Home Sales Remain On Recovery Track

  • Tuesday, June 22, 2010

The local real estate market continued its steady, if non-spectacular, upward climb - according to statistics released on Tuesday, in both number of homes sold and median price, according to data released by the Multiple Listing Service of the Chattanooga Association of REALTORS.

In May of this year, Southeast Tennessee and the Northwest Georgia area saw the sale of 628 residential units, a 2.8% increase compared to the April 2010 sales level, and a gain of 29% over the same month of 2009.

“Obviously, we’re very pleased with the May results,” said Association President Randy Durham. “There had been some level of apprehension that, with the expiration of the Homebuyer’s Tax Credit on April 30, sales might have taken a downward turn immediately.
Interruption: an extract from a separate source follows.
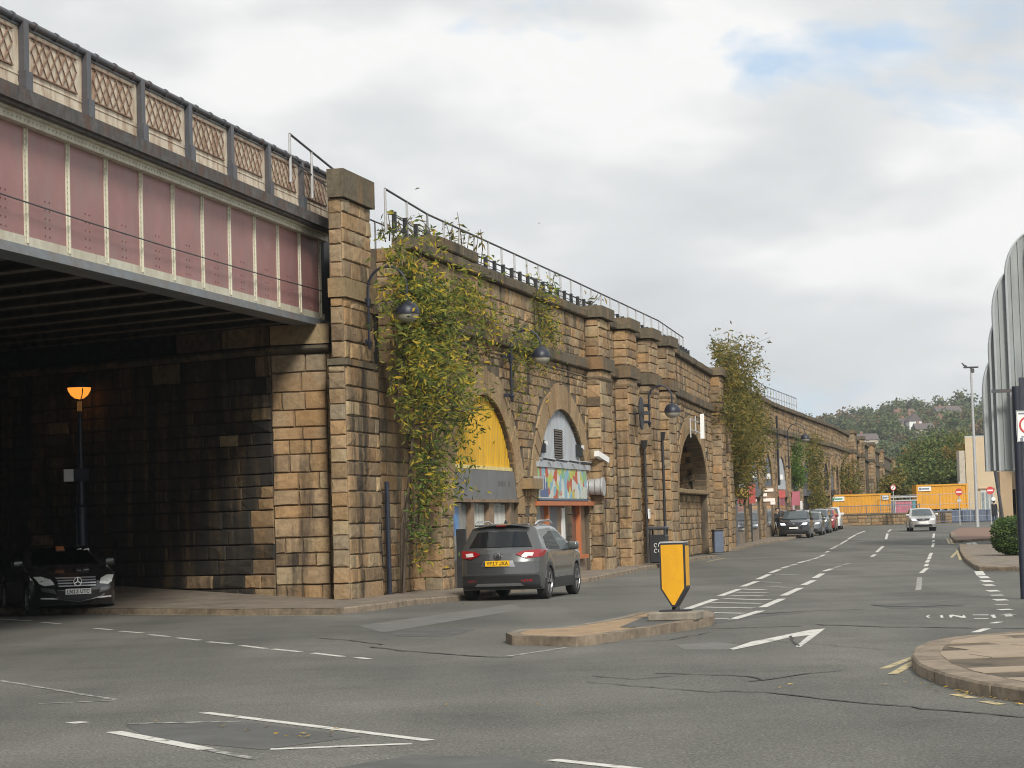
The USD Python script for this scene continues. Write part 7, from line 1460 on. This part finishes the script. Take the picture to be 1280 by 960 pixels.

That didn’t happen.”

He said, “We’re also glad to see the uptick on median price as well, although those values have yet to return to where we think they should be.”

Chattanooga Area MLS President Bobby Teems concurred with Mr. Durham’s assessment. “We’re thankful to see the sales level pickup,” he said. “But, if you look at historical trends, it should have been much greater, had we not had the crippling recession of the past two years. I cannot call our present condition “growth”, because we’ve only regained ground that the recession cost us in the past 30-40 months. Jobs, as always, are the key, and that topic continues to be a great concern to us.”

The latest available figures from the Bureau of Labor Statistics show a favorable trend for the Chattanooga-North Georgia Market, with a decrease in month-to-month unemployment from 9.5% to 9.0% reported.

However, Lawrence Yun, chief economist for the National Association of REALTORS cautioned against misreading of what appears to be a positive trend. “Unfortunately, (many of the gains) were related to short-term Census jobs while the private sector job creation weakened in the latest month,” he said.

“(BLS statistics) are not based on company payroll data but based on asking people if they have a job. In this household survey, many have left the labor force and are not searching for jobs and hence not getting counted as being officially unemployed.”

Moody’s Analytics expert, Mark Zandi, put it more bluntly. “Businesses are no longer cutting payrolls, but they have yet to resume hiring in a significant way. Unemployment and underemployment, which surged during the recession, remain extraordinarily high and are unlikely to fall meaningfully soon. With continued aggressive monetary and fiscal policy support, the economy and job market should improve further; by this time next year, a self-reinforcing expansion will take hold. Still, it will take three to four years to make up the number of jobs lost during the recession, and four to five years to return to full employment. The unemployment insurance system should remain a key part of the policy response, helping facilitate the return to full employment.”

Mr. Durham also took note of recent developments regarding mortgage interest rates. “Reports from the experts at Bloomberg are now saying that mortgage rates might not be low for much longer. They contend that signs of improving economic conditions could lead Federal Reserve Chair Ben Bernanke to raise key interest rates, driving up mortgage rates. It’s certainly a situation that we will monitor closely,” he said.

For the month of May, the local median home price was $130,500. That represents an increase of 4.4% from April 2010, and a 2.0% increase from May of last year.

Mr. Durham said, “Our National Association has statistics that show a majority of markets are experiencing median price increases. I believe that a return to responsible lending and buying will help the housing market avoid disruptive bubble-bust cycles, and the very painful conditions of the past few years.”